» What is required: Only the lines from the start of the data to the line containing "rnd = random.Random(7)", both included, should be output, exactly and without pictures.

▬▬▬▬▬▬▬▬▬▬

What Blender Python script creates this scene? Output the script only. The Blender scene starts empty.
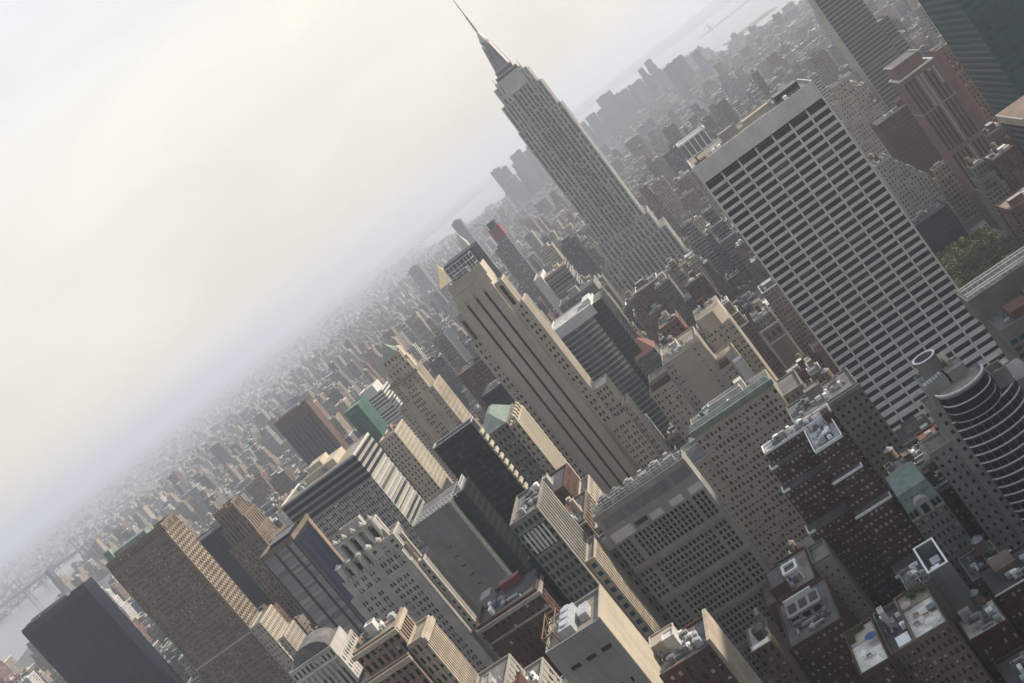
import bpy, math, random
import numpy as np
from mathutils import Vector, Matrix

R = math.radians
S = bpy.context.scene
C = S.collection
rnd = random.Random(7)

# ------------------------------------------------------------------ camera
CAM_Z = 261.0
YAW, PITCH, ROLL = R(-13.10), R(-8.11), R(-38.01)
FPX = 1086.3
W, H = 1024, 683
cy_, sy_, cp_, sp_ = math.cos(YAW), math.sin(YAW), math.cos(PITCH), math.sin(PITCH)
cF = Vector((sy_ * cp_, cy_ * cp_, sp_))
cR0 = Vector((cy_, -sy_, 0))
cU0 = cR0.cross(cF)
cR = math.cos(ROLL) * cR0 + math.sin(ROLL) * cU0
cU = -math.sin(ROLL) * cR0 + math.cos(ROLL) * cU0
cam = bpy.data.cameras.new('camera')
cam.sensor_width = 36.0
cam.lens = FPX / W * 36.0
cam.clip_start = 1.0
cam.clip_end = 60000.0
co = bpy.data.objects.new('camera', cam)
C.objects.link(co)
co.matrix_world = Matrix(((cR.x, cU.x, -cF.x, 0), (cR.y, cU.y, -cF.y, 0), (cR.z, cU.z, -cF.z, CAM_Z), (0, 0, 0, 1)))
S.camera = co

# ------------------------------------------------------------------ sky, sun, exposure
SUN_EL, SUN_ROT = R(29), R(80)          # sun_rotation is measured from +Y towards +X
world = bpy.data.worlds.new('World')
S.world = world
world.use_nodes = True
wt = world.node_tree
for n in list(wt.nodes):
    wt.nodes.remove(n)
wo = wt.nodes.new('ShaderNodeOutputWorld')
bg = wt.nodes.new('ShaderNodeBackground')
sky = wt.nodes.new('ShaderNodeTexSky')
sky.sky_type = 'NISHITA'
sky.sun_disc = False
sky.sun_elevation = SUN_EL
sky.sun_rotation = SUN_ROT
sky.air_density = 1.0
sky.dust_density = 4.0
sky.ozone_density = 1.0
# a thin veil of high haze cloud, thicker low down
tc = wt.nodes.new('ShaderNodeTexCoord')
sep = wt.nodes.new('ShaderNodeSeparateXYZ')
wt.links.new(tc.outputs['Generated'], sep.inputs[0])
mp = wt.nodes.new('ShaderNodeMapping')
mp.inputs['Scale'].default_value = (2.2, 1.4, 7.0)
mp.inputs['Rotation'].default_value = (0.35, 0.2, 0.5)
wt.links.new(tc.outputs['Generated'], mp.inputs[0])
cn = wt.nodes.new('ShaderNodeTexNoise')
cn.inputs['Scale'].default_value = 1.6
cn.inputs['Detail'].default_value = 5.0
cn.inputs['Distortion'].default_value = 0.6
wt.links.new(mp.outputs[0], cn.inputs['Vector'])
cmr = wt.nodes.new('ShaderNodeMapRange')
cmr.inputs['From Min'].default_value = 0.30
cmr.inputs['From Max'].default_value = 0.72
cmr.inputs['To Min'].default_value = 0.80
cmr.inputs['To Max'].default_value = 0.97
wt.links.new(cn.outputs['Fac'], cmr.inputs['Value'])
vr = wt.nodes.new('ShaderNodeValToRGB')     # veil colour by height: creamy low, cool white high
vr.color_ramp.elements[0].position = 0.0
vr.color_ramp.elements[0].color = (8.2, 7.6, 6.6, 1)
vr.color_ramp.elements[1].position = 0.55
vr.color_ramp.elements[1].color = (6.9, 7.9, 9.4, 1)
e = vr.color_ramp.elements.new(0.2)
e.color = (9.2, 8.8, 7.9, 1)
wt.links.new(sep.outputs['Z'], vr.inputs['Fac'])
mx = wt.nodes.new('ShaderNodeMix')
mx.data_type = 'RGBA'
wt.links.new(cmr.outputs[0], mx.inputs['Factor'])
wt.links.new(sky.outputs[0], mx.inputs[6])
wt.links.new(vr.outputs['Color'], mx.inputs[7])
# hazy skies are far brighter on the sun's side than behind the viewer
dt = wt.nodes.new('ShaderNodeVectorMath'); dt.operation = 'DOT_PRODUCT'
dt.inputs[1].default_value = (0.40, 0.91, -0.12)
wt.links.new(tc.outputs['Generated'], dt.inputs[0])
br = wt.nodes.new('ShaderNodeMapRange'); br.interpolation_type = 'SMOOTHSTEP'
br.inputs['From Min'].default_value = -0.7; br.inputs['From Max'].default_value = 0.75
br.inputs['To Min'].default_value = 0.84; br.inputs['To Max'].default_value = 1.34
wt.links.new(dt.outputs['Value'], br.inputs['Value'])
sk = wt.nodes.new('ShaderNodeVectorMath'); sk.operation = 'SCALE'
wt.links.new(mx.outputs[2], sk.inputs[0]); wt.links.new(br.outputs[0], sk.inputs['Scale'])
tn = wt.nodes.new('ShaderNodeValToRGB')      # bluer away from the sun
tn.color_ramp.elements[0].position = 0.30; tn.color_ramp.elements[0].color = (0.80, 0.93, 1.14, 1)
tn.color_ramp.elements[1].position = 0.80; tn.color_ramp.elements[1].color = (1.0, 1.0, 1.0, 1)
wt.links.new(br.outputs[0], tn.inputs['Fac'])
tm = wt.nodes.new('ShaderNodeVectorMath'); tm.operation = 'MULTIPLY'
wt.links.new(sk.outputs[0], tm.inputs[0]); wt.links.new(tn.outputs['Color'], tm.inputs[1])
wt.links.new(tm.outputs[0], bg.inputs['Color'])
bg.inputs['Strength'].default_value = 0.068
wt.links.new(bg.outputs[0], wo.inputs['Surface'])

sl = bpy.data.lights.new('sun', 'SUN')
sl.energy = 4.6
sl.angle = R(1.0)
sl.color = (1.0, 0.89, 0.74)
so = bpy.data.objects.new('sun', sl)
C.objects.link(so)
sdir = Vector((math.sin(SUN_ROT) * math.cos(SUN_EL), math.cos(SUN_ROT) * math.cos(SUN_EL), math.sin(SUN_EL)))
so.rotation_euler = sdir.to_track_quat('Z', 'Y').to_euler()
so.location = sdir * 900

S.view_settings.view_transform = 'Standard'
S.view_settings.look = 'None'
S.view_settings.gamma = 1.0
S.view_settings.exposure = 0.38
S.view_settings.use_curve_mapping = False
S.render.engine = 'CYCLES'
S.cycles.max_bounces = 5
S.cycles.diffuse_bounces = 3
S.cycles.glossy_bounces = 2
S.cycles.transmission_bounces = 2
S.cycles.volume_bounces = 3
S.cycles.transparent_max_bounces = 4
S.cycles.use_denoising = True
S.cycles.sample_clamp_indirect = 6.0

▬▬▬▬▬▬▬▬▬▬

» Final answer:
What Blender Python script creates this scene? Output the script only. The Blender scene starts empty.
import bpy, math, random
import numpy as np
from mathutils import Vector, Matrix

R = math.radians
S = bpy.context.scene
C = S.collection
rnd = random.Random(7)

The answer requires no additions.